Opening this weekend:
Baywatch—If memory serves, I had never seen so much as one episode of the TV series Baywatch, which ran for one season on NBC in 1989 and 11 much more successful seasons, all over the world, in syndication thereafter, with various changes of setting and spin-offs. So I recorded and watched a couple of sample episodes from one of the retro cable channels to prepare myself for this movie adaptation.
Man, what an insipid show. The new movie version is, make no mistake, about as dumb and crass as American comedies get, but compared to its source it seems Pulitzer-worthy.
For those who, like me, had managed to remain unfamiliar: Baywatch revolves around a group of lifeguards who keep an eye on the beaches near Malibu Pier. Over the course of more than 200 episodes, the lifeguards got caught up in all manner of adventures which extended well beyond the traditional duties of rescuing swimmers in distress and blowing their whistles at roughhousing kids.
No, the Baywatch gang was routinely involved in disasters, criminal investigations and international intrigues, and were instrumental in cracking the cases. The real meat of the series, however, seems to have been lengthy montages of the pneumatic cast running the beaches, or riding jet skis in formation.
In the movie (shot in Florida despite the L.A. setting), Dwayne Johnson takes over the role of top dog Baywatcher Mitch Buchannon from David Hasselhoff. Zac Efron, sporting a startlingly mesomorphic torso, takes over for David Charvet as Matt Brody, here a scandal-plagued Olympic champ turned lifeguard trainee, and Kelly Rohrbach steps into Pamela Anderson's red one-piece as the slow-motion blonde C. J. There are a variety of supporting players, like Ilfenesh Hadera and Alexandra Daddario, who look great in bathing suits, and, as a surrogate for the rest of us, Jon Bass as Ronnie, a tech whiz and aspiring lifeguard of more ordinary physique.
It's rated R, thus allowing director Seth Gordon and the writers, of which seven are credited, to deploy raunchy set-piece gags in the Hangover style. Other than that, about all they can do is make poor Efron keep repeating the same joke about how hey, this seems like a job for the police, not lifeguards, even though it isn't exactly a riot the first time.
A drug-smuggling club owner, who wants to privatize the beach, is played by the stunning Bollywood star Priyanka Chopra, but she and her henchman fail to come to life as either serious or comic villains. The movie works, to the extent it does, thanks to the charm of the leads. Johnson comes across the best, shrewdly playing Mitch with a gee-whiz earnestness that's Hoff-worthy.

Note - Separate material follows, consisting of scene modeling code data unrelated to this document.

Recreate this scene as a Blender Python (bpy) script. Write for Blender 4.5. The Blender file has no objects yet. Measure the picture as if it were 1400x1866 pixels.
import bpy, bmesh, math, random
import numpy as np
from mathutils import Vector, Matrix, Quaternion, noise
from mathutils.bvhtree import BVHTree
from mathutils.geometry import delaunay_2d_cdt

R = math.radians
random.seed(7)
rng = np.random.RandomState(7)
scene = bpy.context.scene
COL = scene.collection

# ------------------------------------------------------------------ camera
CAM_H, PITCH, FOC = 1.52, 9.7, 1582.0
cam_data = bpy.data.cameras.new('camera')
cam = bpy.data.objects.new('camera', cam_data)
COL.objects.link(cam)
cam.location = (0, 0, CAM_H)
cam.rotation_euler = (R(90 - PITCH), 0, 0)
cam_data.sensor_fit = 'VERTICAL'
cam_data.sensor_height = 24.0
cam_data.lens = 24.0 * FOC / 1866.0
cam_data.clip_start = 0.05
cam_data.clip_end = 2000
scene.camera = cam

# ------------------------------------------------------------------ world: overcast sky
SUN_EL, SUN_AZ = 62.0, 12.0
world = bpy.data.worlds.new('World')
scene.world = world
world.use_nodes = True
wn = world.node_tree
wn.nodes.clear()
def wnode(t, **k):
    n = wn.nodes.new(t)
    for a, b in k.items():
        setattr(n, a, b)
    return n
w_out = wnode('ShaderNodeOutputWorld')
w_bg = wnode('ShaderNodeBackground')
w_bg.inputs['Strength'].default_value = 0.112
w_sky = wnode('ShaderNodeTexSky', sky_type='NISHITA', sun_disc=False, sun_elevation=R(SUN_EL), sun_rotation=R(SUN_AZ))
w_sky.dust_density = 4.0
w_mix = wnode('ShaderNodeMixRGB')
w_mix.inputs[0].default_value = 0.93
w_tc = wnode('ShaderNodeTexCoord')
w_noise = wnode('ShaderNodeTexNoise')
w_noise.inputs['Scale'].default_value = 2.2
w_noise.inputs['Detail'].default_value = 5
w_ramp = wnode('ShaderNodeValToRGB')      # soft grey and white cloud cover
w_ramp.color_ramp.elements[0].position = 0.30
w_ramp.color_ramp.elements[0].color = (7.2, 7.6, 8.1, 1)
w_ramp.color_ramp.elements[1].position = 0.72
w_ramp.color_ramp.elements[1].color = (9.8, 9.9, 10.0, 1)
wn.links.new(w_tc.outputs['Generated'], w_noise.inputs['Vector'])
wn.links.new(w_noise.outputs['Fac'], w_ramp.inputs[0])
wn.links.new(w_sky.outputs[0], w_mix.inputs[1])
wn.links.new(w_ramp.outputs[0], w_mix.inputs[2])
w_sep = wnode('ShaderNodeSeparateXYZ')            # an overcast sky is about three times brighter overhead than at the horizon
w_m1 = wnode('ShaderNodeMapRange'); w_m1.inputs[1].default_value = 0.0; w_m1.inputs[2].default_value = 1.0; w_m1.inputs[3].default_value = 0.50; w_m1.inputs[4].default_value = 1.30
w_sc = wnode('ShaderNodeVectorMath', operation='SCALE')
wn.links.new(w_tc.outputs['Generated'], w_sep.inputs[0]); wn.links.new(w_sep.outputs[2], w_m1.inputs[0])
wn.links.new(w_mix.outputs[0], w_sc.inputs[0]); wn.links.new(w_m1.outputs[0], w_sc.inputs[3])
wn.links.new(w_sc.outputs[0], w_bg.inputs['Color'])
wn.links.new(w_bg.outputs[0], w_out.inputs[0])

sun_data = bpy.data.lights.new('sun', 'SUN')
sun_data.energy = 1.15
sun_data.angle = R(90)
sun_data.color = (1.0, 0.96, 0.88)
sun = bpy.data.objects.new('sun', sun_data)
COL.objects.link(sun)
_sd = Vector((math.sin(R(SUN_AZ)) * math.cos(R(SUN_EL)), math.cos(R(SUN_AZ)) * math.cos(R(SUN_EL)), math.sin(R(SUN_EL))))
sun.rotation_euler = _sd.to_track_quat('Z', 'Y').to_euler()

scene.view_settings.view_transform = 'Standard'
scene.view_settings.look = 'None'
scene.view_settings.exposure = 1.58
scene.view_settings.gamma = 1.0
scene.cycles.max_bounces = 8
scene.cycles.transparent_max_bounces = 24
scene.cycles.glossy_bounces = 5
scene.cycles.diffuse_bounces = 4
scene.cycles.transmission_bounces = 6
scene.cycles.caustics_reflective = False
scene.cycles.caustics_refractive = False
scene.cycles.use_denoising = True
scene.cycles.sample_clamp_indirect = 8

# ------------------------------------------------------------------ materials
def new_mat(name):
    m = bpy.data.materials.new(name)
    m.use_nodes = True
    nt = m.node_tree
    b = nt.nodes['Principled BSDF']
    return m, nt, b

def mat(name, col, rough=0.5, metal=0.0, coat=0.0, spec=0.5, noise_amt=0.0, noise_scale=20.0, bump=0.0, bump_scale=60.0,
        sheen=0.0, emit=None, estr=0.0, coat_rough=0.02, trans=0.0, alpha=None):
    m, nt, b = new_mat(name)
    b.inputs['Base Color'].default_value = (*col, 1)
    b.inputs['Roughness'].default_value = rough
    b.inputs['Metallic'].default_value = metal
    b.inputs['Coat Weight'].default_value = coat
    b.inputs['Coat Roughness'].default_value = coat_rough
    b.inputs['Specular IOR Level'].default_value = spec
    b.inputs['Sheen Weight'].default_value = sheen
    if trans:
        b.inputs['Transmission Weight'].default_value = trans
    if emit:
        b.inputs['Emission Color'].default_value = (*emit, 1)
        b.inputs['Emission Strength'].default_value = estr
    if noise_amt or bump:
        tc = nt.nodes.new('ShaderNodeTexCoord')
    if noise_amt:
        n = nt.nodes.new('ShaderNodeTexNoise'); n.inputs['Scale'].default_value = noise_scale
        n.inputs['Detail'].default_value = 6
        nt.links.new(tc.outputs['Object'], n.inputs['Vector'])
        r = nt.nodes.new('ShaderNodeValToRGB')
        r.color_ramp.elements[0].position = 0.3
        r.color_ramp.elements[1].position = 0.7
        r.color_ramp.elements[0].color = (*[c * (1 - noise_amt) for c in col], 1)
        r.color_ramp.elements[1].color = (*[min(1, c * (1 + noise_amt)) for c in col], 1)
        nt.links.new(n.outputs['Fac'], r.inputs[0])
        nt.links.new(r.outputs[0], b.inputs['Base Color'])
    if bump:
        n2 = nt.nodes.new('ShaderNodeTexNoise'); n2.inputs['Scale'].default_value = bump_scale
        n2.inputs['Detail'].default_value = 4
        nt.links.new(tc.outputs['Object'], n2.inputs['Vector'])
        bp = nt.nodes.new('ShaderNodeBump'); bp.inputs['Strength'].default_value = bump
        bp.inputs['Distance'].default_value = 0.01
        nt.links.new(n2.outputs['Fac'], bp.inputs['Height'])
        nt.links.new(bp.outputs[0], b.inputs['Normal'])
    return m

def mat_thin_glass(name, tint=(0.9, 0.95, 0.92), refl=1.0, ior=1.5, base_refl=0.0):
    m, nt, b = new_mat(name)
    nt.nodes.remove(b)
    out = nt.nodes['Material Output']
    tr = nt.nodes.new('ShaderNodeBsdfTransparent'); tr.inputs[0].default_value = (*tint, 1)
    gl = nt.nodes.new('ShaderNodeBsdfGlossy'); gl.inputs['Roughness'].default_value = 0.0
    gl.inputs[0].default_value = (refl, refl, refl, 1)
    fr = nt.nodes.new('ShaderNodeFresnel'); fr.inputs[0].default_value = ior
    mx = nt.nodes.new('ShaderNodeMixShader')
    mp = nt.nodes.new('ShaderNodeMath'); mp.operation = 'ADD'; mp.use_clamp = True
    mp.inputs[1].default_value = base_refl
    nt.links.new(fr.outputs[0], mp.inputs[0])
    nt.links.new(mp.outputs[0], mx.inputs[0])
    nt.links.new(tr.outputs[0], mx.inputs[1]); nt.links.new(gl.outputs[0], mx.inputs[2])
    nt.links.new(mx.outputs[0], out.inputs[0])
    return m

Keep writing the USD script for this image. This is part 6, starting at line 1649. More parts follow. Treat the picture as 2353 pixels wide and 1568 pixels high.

So this Baywatch is sort of cute, silly and sometimes inept as it is. But it should be noted that this type of lowbrow spoof can be done much better, and indeed has been: Son of the Beach, a Baywatch send-up created by and starring Timothy Stack, ran on FX for two seasons, from 2000 to 2002. If the old Baywatch makes the new Baywatch look like Arthur Miller, the new Baywatch makes Son of the Beach look like Rabelais or Chaucer. Its jokes were crude and often tasteless, but they were also remarkably dense and complex. Almost every line was a double-entendre of some sort, and they interconnected in ways that can fairly be called brilliant. Any half-hour of that show had more, and wittier, laughs than all of Baywatch.